🤖 AI Summary
In partially observable pursuit–evasion games on graphs, pursuers possess only incomplete information about the evader’s location, while the evader can anticipate and adapt to the pursuer’s strategy—posing significant challenges for computing real-time, worst-case robust policies.
Method: We propose the first real-time robust pursuit framework: (i) coupling dynamic programming with belief-state modeling to preserve optimality under asynchronous movement; and (ii) integrating graph neural networks with reinforcement learning to enable zero-shot cross-graph policy generalization.

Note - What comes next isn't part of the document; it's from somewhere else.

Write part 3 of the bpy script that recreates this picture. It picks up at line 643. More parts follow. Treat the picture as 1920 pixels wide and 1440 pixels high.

Contribution/Results: Our approach learns robust policies that directly transfer to unseen real-world graph topologies without fine-tuning, consistently outperforming baseline methods trained from scratch on target graphs. Experiments demonstrate strong generalization and robustness under partial observability and adversarial evader behavior, establishing a new state of the art in real-time robust pursuit.
📝 Abstract
Computing worst-case robust strategies in pursuit-evasion games (PEGs) is time-consuming, especially when real-world factors like partial observability are considered. While important for general security purposes, real-time applicable pursuit strategies for graph-based PEGs are currently missing when the pursuers only have imperfect information about the evader's position. Although state-of-the-art reinforcement learning (RL) methods like Equilibrium Policy Generalization (EPG) and Grasper provide guidelines for learning graph neural network (GNN) policies robust to different game dynamics, they are restricted to the scenario of perfect information and do not take into account the possible case where the evader can predict the pursuers' actions. This paper introduces the first approach to worst-case robust real-time pursuit strategies (R2PS) under partial observability. We first prove that a traditional dynamic programming (DP) algorithm for solving Markov PEGs maintains optimality under the asynchronous moves by the evader. Then, we propose a belief preservation mechanism about the evader's possible positions, extending the DP pursuit strategies to a partially observable setting. Finally, we embed the belief preservation into the state-of-the-art EPG framework to finish our R2PS learning scheme, which leads to a real-time pursuer policy through cross-graph reinforcement learning against the asynchronous-move DP evasion strategies. After reinforcement learning, our policy achieves robust zero-shot generalization to unseen real-world graph structures and consistently outperforms the policy directly trained on the test graphs by the existing game RL approach.